2. Add the cognac to the same pan and deglaze over medium-high heat, scraping up any brown bits, and reduce by half. Pour the cognac over the beef and set aside.
3. Preheat the oven to 325 F. (170 C.)  Coarsely chop 2 carrots. Heat 1 tablespoon olive oil in the same pan. Add the chopped carrots, the garlic, and onion. Sauté over medium heat until slightly softened, about 3 minutes. Return the beef and any collected juices to the pot. Add the wine, stock, tomato paste, and thyme. (The beef should be covered by the wine and stock. If not, add more wine or stock to cover.) Bring to boil, then reduce the heat to low. Cover the pot and transfer to the oven. Cook until the meat is very tender, 2 1/2 to 3 hours.

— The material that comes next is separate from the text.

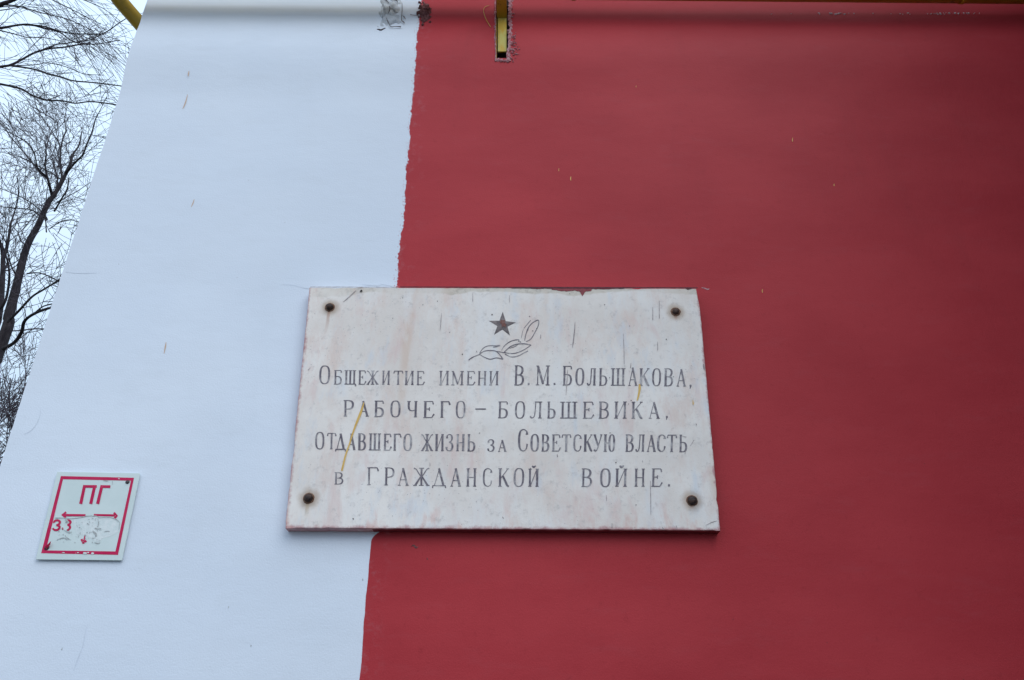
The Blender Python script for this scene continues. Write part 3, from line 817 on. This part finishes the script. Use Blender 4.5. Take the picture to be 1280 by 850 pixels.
# bolts
def lathe(bm, c, prof, n=24, axis=Vector((0, -1, 0))):
    u, v = frame_of(axis)
    rings = [[bm.verts.new(c + axis * h + (u * math.cos(k * 2 * math.pi / n) + v * math.sin(k * 2 * math.pi / n)) * r) for k in range(n)] for r, h in prof]
    for a, b in zip(rings, rings[1:]):
        for k in range(n):
            bm.faces.new((a[k], a[(k + 1) % n], b[(k + 1) % n], b[k]))
    bm.faces.new(rings[-1])
for bi, (bx, by) in enumerate(BOLTS):
    c = W(bx, by, PT - 0.001)
    bk = (0.94, 0.9, 1.02, 1.08)[bi]
    bm = bmesh.new()
    lathe(bm, c, [(r_ * bk, h_ * (1.1, .8, 1.0, .9)[bi]) for r_, h_ in ((0.0100, 0), (0.0098, 0.004), (0.0086, 0.0078), (0.0055, 0.0102), (0.002, 0.011))], 20)
    for v in bm.verts:
        v.co += Vector((mnoise.noise(v.co * 210), 0.6 * mnoise.noise(v.co * 330), mnoise.noise(v.co * 190 + Vector((5, 0, 0))))) * 0.0014
    b = obj('bolt', bm, M_BOLT, plq, True)
    bm = bmesh.new()
    lathe(bm, c, [(0.0132, 0), (0.0128, 0.0018), (0.0112, 0.0024), (0.0102, 0.0020)], 20)
    for v in bm.verts:
        v.co += Vector((mnoise.noise(v.co * 200), 0, mnoise.noise(v.co * 190 + Vector((5, 0, 0))))) * 0.0012
    obj('rust_ring', bm, M_RUSTRING, b, True)
# smears of wall paint over the top edge, and dark strips drawn as the gap's shadow along it
def smear(name, mat, x0, x1, yt, hfun, off, n=120, edge=(358.8, 360.2)):
    bm = bmesh.new()
    prev = None
    for k in range(n + 1):
        x = x0 + (x1 - x0) * k / n
        yb = edge[0] + (edge[1] - edge[0]) * (x - 387) / 486
        cur = (bm.verts.new(W(x, yb - yt, off)), bm.verts.new(W(x, yb + max(0.05, hfun(x)), off)))
        if prev: bm.faces.new((prev[0], prev[1], cur[1], cur[0]))
        prev = cur
    return obj(name, bm, mat, plq)
def h1(x):
    v = 1.6 + 2.2 * mnoise.noise(Vector((x * 0.05, 1, 0))) + 0.8 * mnoise.noise(Vector((x * 0.3, 4, 0)))
    if 640 < x < 700: v -= 1.6 * (700 - x) / 60
    if 690 < x < 740: v += 2.2
    v += max(0, 6.0 - abs(x - 728) * 1.6)
    if x > 775: v -= 1.4
    return v
smear('paint_smear', M_REDSMEAR, 640, 822, 0.3, h1, PT + 0.0007)
smear('seam_shade_red', M_MAROON, 500, 872, 1.1, lambda x: 0.25 + 0.7 * max(0, mnoise.noise(Vector((x * 0.11, 2, 0)))) + (0.5 if 640 < x < 780 else 0) + (2.2 * max(0, 1 - abs(x - 861) / 3)), PT + 0.0010)
smear('seam_shade_grey', M_CRACK, 388, 498, 0.5, lambda x: 0.25 + 0.9 * max(0, mnoise.noise(Vector((x * 0.09, 6, 0)))), PT + 0.0010)
# yellow drips
for pts in ([(455, 503, 1.0), (451.5, 514, 2.8), (447.5, 524, 2.9), (444, 533, 2.2), (439.5, 546, 1.9), (436.5, 556, 1.8), (432, 569, 2.0), (427.8, 586, 2.2), (427, 588.5, 1.0)],
            [(799.2, 480, 1.6), (799.6, 484.5, 2.9), (799, 490, 2.4), (797.5, 497, 2.0), (796.3, 501, .7)], [(866, 500, .4), (866.5, 504, 1.4), (866.3, 506, .5)]):
    bm = bmesh.new()
    stroke(bm, crom(pts, 5), PT + 0.0013)
    obj('paint_drip', bm, M_DRIP, plq)
# cracks and stains
for pts in ([(718.8, 402, .5), (718, 415, 1.4), (716.5, 428, 1.5), (715.4, 435, .5)], [(816, 384, .6), (816, 400, 1.0)], [(824, 376, .6), (824.2, 398, .9)],
            [(779, 417, .4), (780, 436, .8), (780.2, 455, .7)], [(822, 427, .4), (822.2, 438, .8)], [(676, 418, .8), (675.6, 423, 1.0)],
            [(709.4, 462, .5), (708.6, 478, 1), (707.4, 494, .5)], [(813, 601, .8), (813.4, 622, .9), (813.6, 643, .5)], [(552, 391, .5), (551, 403, 1), (550.2, 413, .5)],
            [(591, 366, .5), (591, 377, .8)], [(765, 654, .5), (765, 660, .9)], [(845.5, 657, .7), (845.5, 661.5, .9)], [(828, 659, .8), (830, 662, 1.4)],
            [(429, 377.5, .4), (437, 370.5, 1.2), (445, 363, .6)], [(637, 369, .4), (637, 378, .6)], [(879.5, 455, 1.2), (880, 460, 2.0), (880.6, 462.5, .5)],
            [(896, 651, .4), (889, 653, .8), (883, 656.5, .5)], [(870, 529.5, 1), (870.6, 531.5, 1)], [(696.5, 567.8, .9), (697, 571, 1.1)], [(385, 462.5, 1.2), (388, 459.5, .5)],
            [(803, 575, .5), (803.4, 577.5, 1)], [(788.6, 454, .5), (788.2, 460, 1)], [(856.6, 563, .6), (856.4, 567.5, .9)], [(758, 619, .4), (758.3, 626, .6)],
            [(537.3, 578, .5), (537.6, 582, .8)], [(628, 646, .8), (629.5, 648, 1)], [(595, 626.5, 1), (596, 627.5, 1)], [(863, 557, .5), (867.5, 550, .7)], [(853, 545.5, .4), (858, 546.2, .8)]):
    bm = bmesh.new()
    stroke(bm, crom([(a, b, max(.45, c * .85)) for a, b, c in pts], 5), PT + 0.0009)
    obj('crack', bm, M_CRACK, plq)
bm = bmesh.new()
poly(bm, blob(451.4, 363.8, 1.5, 1.5, 9, 2), PT + 0.0011)
poly(bm, blob(441.5, 648.6, 0.9, 1.1, 8, 3), PT + 0.0011)
for k in range(26):
    px, py = rg.uniform(480, 872), rg.uniform(366, 655)
    poly(bm, blob(px, py, rg.uniform(.35, .8), rg.uniform(.4, 1.0), 7, k + 40), PT + 0.0011)
tag(obj('dirt_spots', bm, M_BOLT, plq), kind='stuff')

# ------------------------------------------------------------------ fire hydrant sign
zq = lambda X, Y: (30 + X / 6.07, 570 + Y / 6.07)
sgn = empty('hydrant_sign', W(108, 645), 'small pale fire hydrant sign with a crimson border, arrows and the letters ПГ', 'sign')
SO = 0.007
pc = [zq(252, 118), zq(880, 130), zq(742, 792), zq(88, 785)]
bm = bmesh.new()
f_ = [bm.verts.new(W(x, y, SO)) for x, y in pc]
b_ = [bm.verts.new(Vector((v.co.x, D - 0.0035, v.co.z))) for v in f_]
bm.faces.new(f_[::-1]); bm.faces.new(b_)
for k in range(4):
    l = (k + 1) % 4
    bm.faces.new((f_[k], f_[l], b_[l], b_[k]))
bmesh.ops.recalc_face_normals(bm, faces=bm.faces)
pan = obj('panel', bm, M_PANEL, sgn)
bv = pan.modifiers.new('edge', 'BEVEL'); bv.width = 0.0007; bv.segments = 2
bm = bmesh.new()
ou = [zq(280, 152), zq(835, 165), zq(713, 750), zq(130, 737)]
inn = [zq(296, 176), zq(811, 187), zq(694, 724), zq(166, 716)]
for k in range(4):
    l = (k + 1) % 4
    N_ = 10
    for s in range(N_):
        a, b = s / N_, (s + 1) / N_
        L_ = lambda p, q, t: (p[0] + (q[0] - p[0]) * t, p[1] + (q[1] - p[1]) * t)
        poly(bm, [L_(ou[k], ou[l], a), L_(ou[k], ou[l], b), L_(inn[k], inn[l], b), L_(inn[k], inn[l], a)], SO + 0.0004)
obj('border', bm, M_SIGNRED, sgn)
def sstrokes(name, strokes, mat=M_SIGNRED, off=0.0005):
    bm = bmesh.new()
    for pts in strokes:
        stroke(bm, [zq(a, b) + (c / 6.07,) for a, b, c in pts], SO + off)
    return obj(name, bm, mat, sgn)
sstrokes('letters', [[(460, 221, 22), (430, 363, 24)], [(450, 230, 20), (552, 231, 20)], [(537, 222, 22), (506, 363, 24)],
                     [(592, 222, 22), (558, 363, 24)], [(582, 231, 20), (655, 232, 20)]])
sstrokes('arrow', [[(466, 449, 16), (300, 448, 17)], [(320, 426, 16), (291, 447, 17), (318, 469, 16)]])
sstrokes('arrow', [[(530, 447, 15), (690, 451, 17)], [(682, 430, 17), (704, 453, 17), (686, 474, 17)]])
sstrokes('arrow', [[(462, 604, 8), (452, 655, 12)], [(436, 630, 17), (449, 659, 19), (473, 642, 17)]])
sstrokes('number', [crom([(222, 506, 13), (238, 490, 15), (258, 488, 16), (272, 499, 17), (266, 516, 16), (246, 524, 14)], 6),
                    crom([(246, 524, 14), (266, 532, 16), (268, 547, 17), (252, 560, 16), (232, 560, 15), (216, 548, 13)], 6),
                    [(287, 551, 15), (298, 551, 15)],
                    crom([(318, 492, 13), (336, 487, 15), (352, 497, 17), (347, 514, 16), (330, 522, 14)], 6),
                    crom([(330, 522, 14), (346, 530, 16), (348, 546, 17), (336, 559, 15), (326, 562, 12)], 6)])
bm = bmesh.new()
rpts = [zq(*p) for p in ((380, 480), (470, 462), (560, 460), (650, 470), (705, 492), (724, 520), (716, 575), (650, 612), (600, 622), (566, 652), (530, 640),
                          (470, 600), (400, 596), (382, 545))]
poly(bm, rpts, SO + 0.0002)
obj('sticker_residue', bm, M_RESIDUE, sgn)
rg = random.Random(77)
bm = bmesh.new()
for pts in ([(232, 470, 4), (300, 468, 5), (380, 474, 4), (470, 456, 6), (520, 452, 4)], [(520, 458, 6), (545, 450, 4), (580, 470, 3)],
            [(560, 465, 3), (660, 468, 4), (710, 486, 5), (724, 510, 4), (720, 560, 3)], [(316, 478, 10), (326, 492, 16), (318, 505, 8)], [(310, 600, 4), (325, 620, 7), (355, 634, 4)],
            [(255, 632, 5), (300, 622, 6), (330, 636, 4)], [(520, 570, 12), (540, 590, 16), (545, 610, 8)], [(536, 545, 6), (560, 552, 12), (575, 545, 5)], [(610, 572, 5), (632, 571, 6), (650, 573, 4)],
            [(535, 655, 5), (560, 660, 7), (575, 655, 4)], [(480, 510, 6), (495, 522, 8)], [(300, 560, 3), (340, 580, 6), (360, 572, 3)], [(560, 478, 4), (566, 510, 7), (556, 540, 4)],
            [(600, 186, 3), (625, 190, 5), (640, 186, 3)], [(668, 190, 3), (672, 215, 3)], [(250, 640, 4), (262, 626, 5)]):
    stroke(bm, crom([zq(a + rg.uniform(-2, 2), b + rg.uniform(-2, 2)) + (c / 6.07,) for a, b, c in pts], 4), SO + 0.0010)
for k in range(60):
    px, py = rg.uniform(240, 600), rg.uniform(465, 660)
    poly(bm, [zq(*p) for p in blob(px, py, rg.uniform(1.5, 6), rg.uniform(1.5, 5), 7, k)], SO + 0.0014 + k * 0.00001)
tag(obj('scuffs', bm, M_SCUFF, sgn), kind='stuff')
bm = bmesh.new()
for k, (x, y, a, b) in enumerate(((462, 736, 18, 8), (520, 738, 12, 7), (486, 732, 7, 5), (410, 733, 8, 3), (300, 733, 12, 3), (720, 172, 8, 3))):
    poly(bm, [zq(*p) for p in blob(x, y, a, b, 9, k + 9)], SO + 0.0011)
tag(obj('worn_border', bm, M_RESIDUE, sgn), kind='stuff')
for (X, Y, r) in ((787, 198, 15), (175, 697, 17)):
    bm = bmesh.new()
    q = r / 6.07 * MPP
    c = W(*zq(X, Y), SO - 0.0005)
    lathe(bm, c, [(q, 0), (q * 0.97, 0.0016), (q * 0.7, 0.003), (q * 0.3, 0.0034)], 18)
    obj('screw', bm, M_SCREW, sgn, True)
# torn flap of the border film over the lower screw
bm = bmesh.new()
a = W(*zq(150, 700), SO + 0.002); b = W(*zq(205, 645), SO + 0.007); c = W(*zq(200, 672), SO + 0.006); d = W(*zq(166, 712), SO + 0.002)
bm.faces.new([bm.verts.new(p) for p in (a, b, c, d)])
bmesh.ops.solidify(bm, geom=bm.faces[:], thickness=0.0005)
obj('torn_film', bm, M_SIGNRED, sgn)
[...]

4. About 30 minutes before the beef is finished cooking, cut the remaining carrots into 1/2-inch slices. Saute the carrots in a skillet with 1 tablespoon oil until bright in color and crisp-tender, about 3 minutes. Transfer to a plate. Add the onions and mushrooms to the same skillet and sauté until lightly golden and crisp-tender, about 3 minutes. Remove from the heat and set aside.
5. Remove beef from oven. Pour the stew into a large strainer set over a bowl. Remove the meat from the mixture and return to the Dutch oven, then press down on the cooked vegetables in the strainer to extract as much juice as possible. Discard the solids.
6. Pour the strained liquid into a saucepan and bring to a boil over medium-high heat. Simmer until the liquid is reduced by half and has a sauce consistency, skimming the fat from surface. Add the sugar and season to taste with salt and pepper. Pour the sauce back over beef and add the carrots, onions, and mushrooms. Bring to a simmer to heat through, then serve.

Note: Beef bourguignon can be prepared up to 2 days in advance. Cover and refrigerate. Remove solidified fat from surface before reheating. Reheat over medium-low heat on stovetop, or in a 325 F oven.